**Task prompt:**
Would you print the records below from the first line through the line containing "scene.add(sun, sun.target);", skipping the pictures?
************
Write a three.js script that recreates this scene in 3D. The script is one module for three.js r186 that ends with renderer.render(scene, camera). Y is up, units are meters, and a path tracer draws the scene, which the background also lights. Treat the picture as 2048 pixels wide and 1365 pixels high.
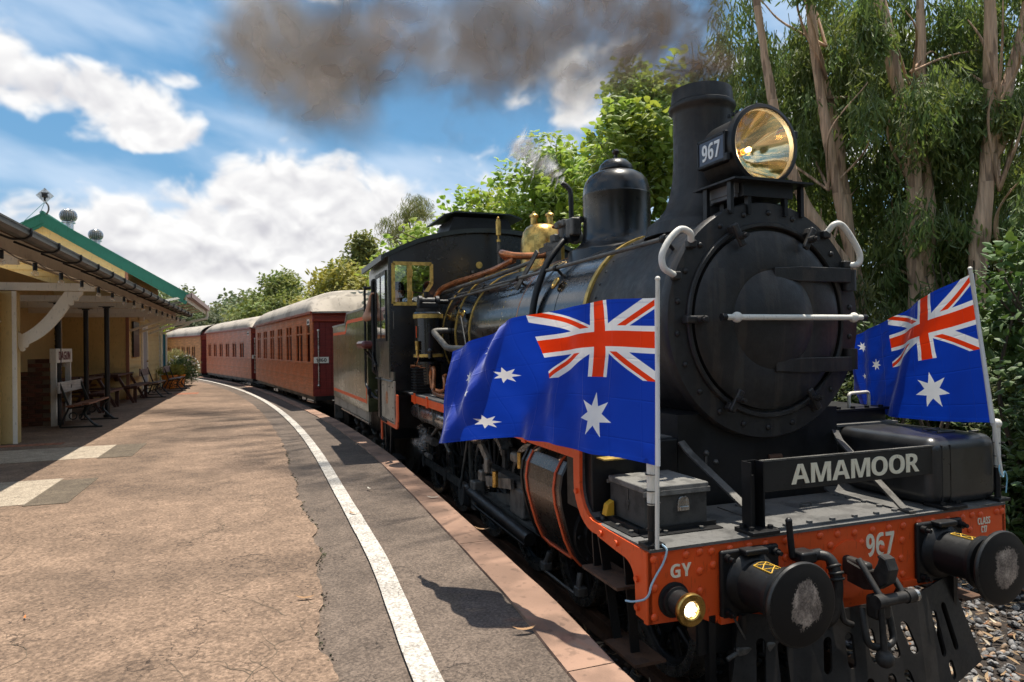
import * as THREE from 'three';
import { RoundedBoxGeometry } from 'three/addons/geometries/RoundedBoxGeometry.js';
import { TextGeometry } from 'three/addons/geometries/TextGeometry.js';
import { FontLoader } from 'three/addons/loaders/FontLoader.js';
import { mergeGeometries, mergeVertices, toCreasedNormals } from 'three/addons/utils/BufferGeometryUtils.js';
import { MarchingCubes } from 'three/addons/objects/MarchingCubes.js';

// ---------- camera, exposure ----------
const scene = new THREE.Scene();
const renderer = new THREE.WebGLRenderer({ antialias: true });
renderer.toneMapping = THREE.LinearToneMapping;
renderer.toneMappingExposure = 1.75;
renderer.shadowMap.enabled = true;
const camera = new THREE.PerspectiveCamera(53.13, 1024 / 682, 0.05, 1500);
camera.position.set(-2.976, 2.055, 2.84);
camera.rotation.order = 'YXZ';
camera.rotation.set(0.35 * Math.PI / 180, -20.4 * Math.PI / 180, -0.8 * Math.PI / 180);
camera.focus = 4.6; camera.userData.fStop = 6.3;
scene.add(camera);

// ---------- sun ----------
const SUN = new THREE.Vector3(0.2, 1, -0.12).normalize();
const sun = new THREE.DirectionalLight(new THREE.Color(1, 0.93, 0.82), 4.1);
sun.position.copy(SUN).multiplyScalar(60); sun.target.position.set(0, 0, 0);
sun.castShadow = true; sun.shadow.radius = 1; sun.shadow.mapSize.set(4096, 4096);
Object.assign(sun.shadow.camera, { left: -45, right: 30, top: 45, bottom: -45, near: 1, far: 140 });
scene.add(sun, sun.target);

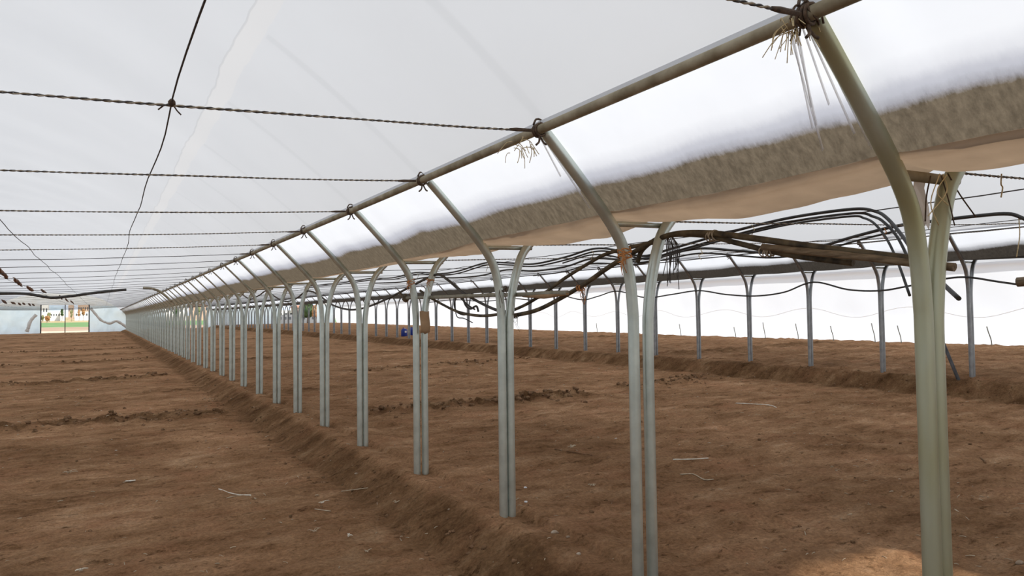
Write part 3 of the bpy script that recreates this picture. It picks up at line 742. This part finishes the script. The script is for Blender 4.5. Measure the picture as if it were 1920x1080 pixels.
for (x, y), lb in (((1313, 467), 'twine hanger under the lower hose right of the second post'), ((1658, 428), 'pink twine bow under the hose left of nearest post')):
    string([(x, y), (x+4, y+8), (x-3, y+12), (x+2, y+20)], 0, 6.15, .004, 'straw' if x < 1500 else 'orange', lb)
random.seed(12)
mb = MB()
for i in range(13):
    x0 = 1247+i*1.2; pts = [at(x0-6, 446, 1, y2), at(x0, 440+random.uniform(0, 8), 1, y2+.02), at(x0+3+i*.9, 470, 1, y2+.03), at(x0+random.uniform(-6, 10)+i*.6, random.uniform(500, 545), 1, y2+.02)]
    mb.tube(smooth_path(pts, 4), .0028, 4)
tag(mb.build('wire_bundle', M['wire']), 'bundle of thin dark wires hanging from the second post right pipe', 'wire')
# cardboard scrap
c = at(797, 604, 1, near_y(4)-.09)
mb = MB(); rows = []
for i in range(6):
    rows.append([(c.x-.05+.10*k/4, c.y-.02*math.sin(i)*.6+.012*nz(i, k), c.z-.11+.22*i/5+.02*nz(k*.8, i)) for k in range(5)])
mb.grid(rows); o = mb.build('cardboard_scrap', M['card']); sd = o.modifiers.new('thick', 'SOLIDIFY'); sd.thickness = .012
tag(o, 'brown cardboard scrap tied to the fourth post at head height', 'scrap')
# film flap at the nearest post
rows = []
for i in range(8):
    t = i/7; rows.append([(2.80+.08*k/5+.05*t*(.5-k/5), y1+.05+.02*math.sin(k*1.7+t*3), 2.14-.22*t+.02*math.sin(k*2)) for k in range(6)])
tag(MB().grid(rows).build('film_flap', M['seam']), 'torn translucent film flap hanging in the fork of the nearest post', 'film')
# brown rags on the left wires
random.seed(3)
RW = ['first', 'second', 'third', 'fourth', 'fifth', 'sixth', 'seventh']
for i, (xa, ya, xb, yb) in enumerate([(-4, 503, 15, 523), (24, 520, 42, 538), (50, 537, 63, 546), (76, 542, 87, 550), (111, 553, 117, 562), (122, 559, 128, 566), (131, 563, 139, 570)]):
    a, b = at(xa, ya, 0, -1.62), at(xb, yb, 0, -1.62); mb = MB()
    pts = [a+(b-a)*t+Vector((.03*nz(t*5, i), 0, .03*nz(t*6, i, 3))) for t in lin(0, 1, 18)]
    mb.tube(pts, [.006+.042*math.sin(PI*min(1, t*1.0))*(.6+.9*abs(nz(t*4.5, i*3.3))) for t in lin(0, 1, 18)], 6)
    tag(mb.build('hanging_rag', M['rag']), RW[i]+' twisted brown rag from the left edge, caught on the long wire', 'rag', 'brown rags on the left bay wire')
for i, (xa, ya, xb, yb) in enumerate([(3, 562, 11, 569), (20, 566, 28, 570), (34, 568, 38, 572), (42, 568, 46, 571), (53, 569, 57, 573), (60, 570, 64, 573)]):
    c = (at(xa, ya, 0, -4.7)+at(xb, yb, 0, -4.7))/2; a, b = at(xa, ya, 1, c.y), at(xb, yb, 1, c.y); b = b+Vector((0, .5, 0)); mb = MB()
    mb.tube([a+(b-a)*t for t in lin(0, 1, 8)], [.02+.05*math.sin(PI*t) for t in lin(0, 1, 8)], 6)
    tag(mb.build('hanging_rag', M['rag']), 'tiny brown rag above the left end sheet, '+RW[i]+' from left', 'rag', 'tiny rags above the end sheet')

# blue canisters behind the far row
def canister(px, label, white):
    z0 = soil_z(14.8, 36); p = at(*px, 2, z0); root = empty('canister', (p.x, p.y, z0), .4)
    prof = []
    for zz, sxy in ((0, .9), (.03, 1), (.34, 1), (.40, .9), (.44, .55)):
        r = []
        for k in range(17):
            q = 2*PI*k/16; cx, cy = math.cos(q), math.sin(q)
            m_ = (abs(cx)**4+abs(cy)**4)**-.25
            r.append((.17*sxy*cx*m_, .13*sxy*cy*m_, zz))
        prof.append(r)
    mb = MB(); mb.grid(prof); mb.f.append(tuple(range(4*17, 4*17+16))); mb.m.append(0); mb.build('canister_body', M['blue'], root)
    MB().tube([(.03, 0, .43), (.03, 0, .49)], .035, 10).build('cap', M['white'] if white else M['blue'], root)
    MB().tube(smooth_path([(-.10, 0, .41), (-.09, 0, .49), (-.03, 0, .49), (-.0, 0, .43)], 3), .014, 6).build('handle', M['blue'], root)
    if white: MB().box((-.02, -.136, .27), (.14, .006, .10)).build('paper_label', M['white'], root, False)
    tag(root, label, 'canister', 'blue canisters behind the far posts')
canister((758, 631), 'blue plastic canister with a white label, left of the pair', True)
canister((772, 629), 'plain blue plastic canister, right of the pair behind a far post', False)

# stakes standing in for shadows of outside posts; rope along the white wall
for i, (x, y) in enumerate(((1563, 632), (1497, 631), (1641, 634), (1757, 638), (1435, 629), (1277, 626), (1380, 628), (1690, 636), (1120, 620), (1860, 646))):
    b_ = at(x, y, 2, .42); X = wall_x(b_.y)-.22; b_ = at(x, y, 0, X); b_.z = soil_z(X, b_.y)-.05
    h = .55*(.85, .95, 1.0, 1.1, 1.0, .85, .7, .9, .8, .9)[i]
    mb = MB(); mb.tube(smooth_path([b_, b_+Vector((0, .02, h*.5)), b_+Vector((.02, .10, h)), b_+Vector((.06, .16, h*1.35))], 4), .018, 6)
    k = sorted((1563, 1497, 1641, 1757, 1435, 1277, 1380, 1690, 1120, 1860)).index(x)
    tag(mb.build('wall_post_shadow', M['pole_grey']), ORD[k]+' thin post shadow from the left on the white side wall, modelled as a stake', 'stake', 'post shadows along the white wall')
pts = []
for y in axis([(8, 42, .35, .35)]):
    X = wall_x(y)-.16
    pts.append((X, y, 1.45+.16*math.sin(y*1.5)+.10*nz(y*.5, 7)))
tag(MB().tube(pts, .009, 5).build('wall_rope', M['seam']), 'pale rope looping along the white side wall', 'rope')

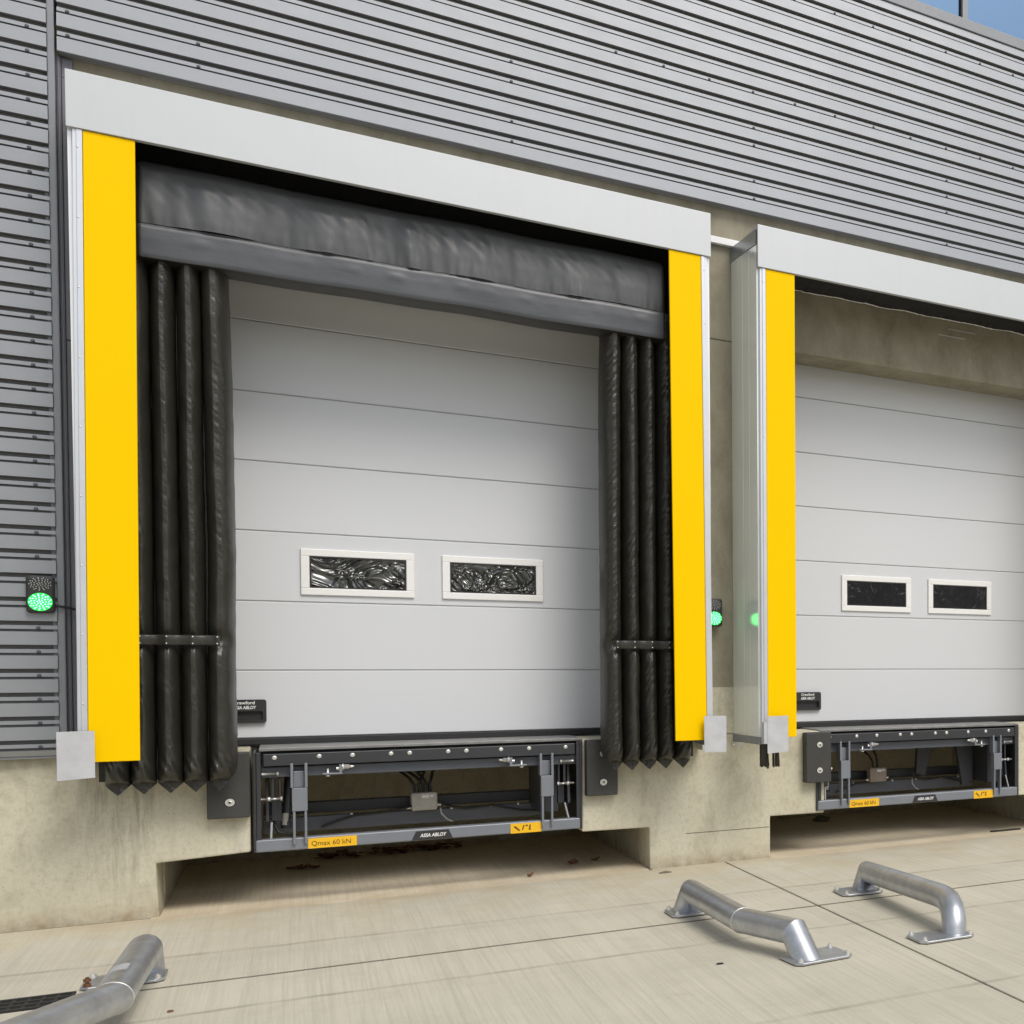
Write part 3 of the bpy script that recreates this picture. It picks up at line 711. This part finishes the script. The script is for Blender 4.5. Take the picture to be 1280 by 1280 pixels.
************
**Finished answer:**
Write a three.js script that recreates this scene in 3D. The script is one module for three.js r186 that ends with renderer.render(scene, camera). Y is up, units are meters, and a path tracer draws the scene, which the background also lights. Treat the picture as 2048 pixels wide and 1365 pixels high.
import * as THREE from 'three';
import { RoundedBoxGeometry } from 'three/addons/geometries/RoundedBoxGeometry.js';
import { TextGeometry } from 'three/addons/geometries/TextGeometry.js';
import { FontLoader } from 'three/addons/loaders/FontLoader.js';
import { mergeGeometries, mergeVertices, toCreasedNormals } from 'three/addons/utils/BufferGeometryUtils.js';
import { MarchingCubes } from 'three/addons/objects/MarchingCubes.js';

// ---------- camera, exposure ----------
const scene = new THREE.Scene();
const renderer = new THREE.WebGLRenderer({ antialias: true });
renderer.toneMapping = THREE.LinearToneMapping;
renderer.toneMappingExposure = 1.75;
renderer.shadowMap.enabled = true;
const camera = new THREE.PerspectiveCamera(53.13, 1024 / 682, 0.05, 1500);
camera.position.set(-2.976, 2.055, 2.84);
camera.rotation.order = 'YXZ';
camera.rotation.set(0.35 * Math.PI / 180, -20.4 * Math.PI / 180, -0.8 * Math.PI / 180);
camera.focus = 4.6; camera.userData.fStop = 6.3;
scene.add(camera);

// ---------- sun ----------
const SUN = new THREE.Vector3(0.2, 1, -0.12).normalize();
const sun = new THREE.DirectionalLight(new THREE.Color(1, 0.93, 0.82), 4.1);
sun.position.copy(SUN).multiplyScalar(60); sun.target.position.set(0, 0, 0);
sun.castShadow = true; sun.shadow.radius = 1; sun.shadow.mapSize.set(4096, 4096);
Object.assign(sun.shadow.camera, { left: -45, right: 30, top: 45, bottom: -45, near: 1, far: 140 });
scene.add(sun, sun.target);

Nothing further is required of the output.